Kredit als Überlebenshilfe

Schalck war mit allen Wassern gewaschen, und das musste er auch sein, denn die DDR stand von 1980 an immer mehr unter Druck, Waren und Technologien aus dem Westen zu importieren - darunter so manches elektronische Bauteil, das auf schwarzen Listen stand und gar nicht in den Ostblock geliefert werden durfte. Und so ganz nebenbei musste er auch die Bonzensiedlung in Wandlitz bei Berlin mit Westwaren versorgen - für umgerechnet 3 Mio. Euro - in Valuta versteht sich.

Schalck, die stets im Hintergrund agierende graue Eminenz der SED-Führung, war es auch, der 1983 mit Franz-Josef Strauß den Milliardenkredit für die DDR einfädelte, im Rückblick sagte er darüber: "Aus der Sicht der DDR war das sicherlich die Chance, wieder kreditfähig zu werden bei den internationalen Banken, das ist unbestritten.
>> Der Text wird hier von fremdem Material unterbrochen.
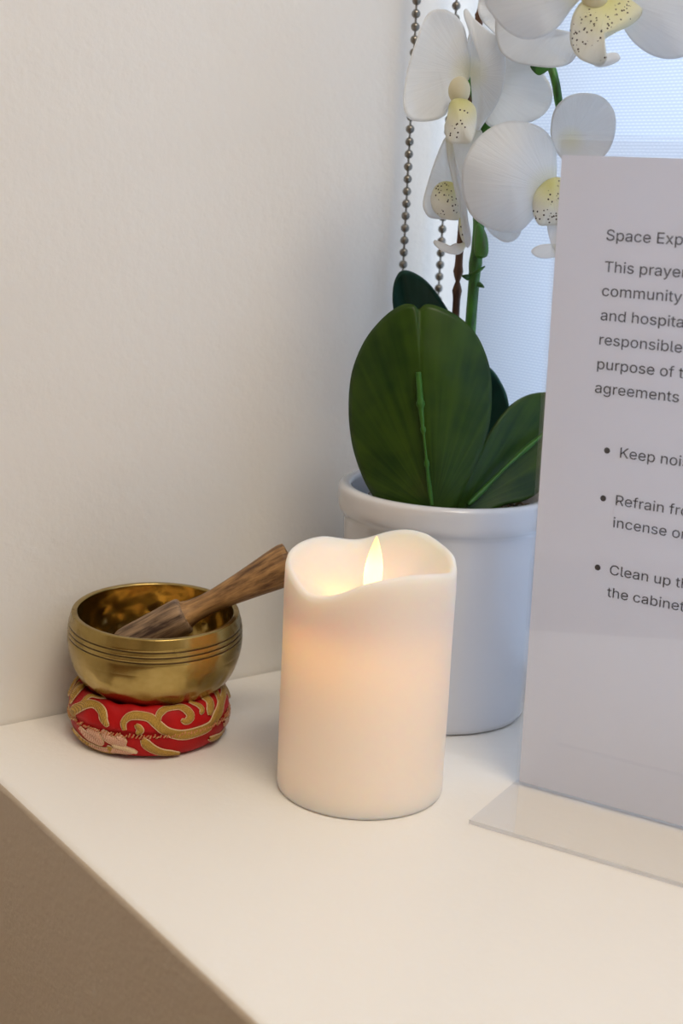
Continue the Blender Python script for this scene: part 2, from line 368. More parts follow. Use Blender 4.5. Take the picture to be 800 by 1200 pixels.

Das war ein Signal der Bundesregierung für die internationale Öffentlichkeit, denn ohne die Entscheidung des Bundeskabinetts wäre ein Kredit trotz der Hilfe von Franz-Josef Strauß nicht zustande gekommen."

Der Kredit war eine Überlebenshilfe, denn das Devisengesetz hatte offensichtlich zu keiner Besserung der Lage geführt. Zwar wurden die Sonderregelungen im innerdeutschen Handel - der bis dahin in sogenannten Verrechnungseinheiten lief - aufgehoben; zwar griff das Gesetz weit über das hinaus, was üblicherweise Devisengesetze regeln. Die vorgesehenen restriktiven Kontrollmaßnahmen allerdings wurden nie in die Tat umgesetzt, denn schließlich wollte man möglichst viel der begehrten damaligen D-Mark ins Land holen. Somit hatte sich die SED-Führung mit der Existenz einer Nebenwährung im eigenen Land wohl abgefunden. Geholfen hat es am Ende alles nichts. Das Ende der DDR war auch eine Frage des Geldes.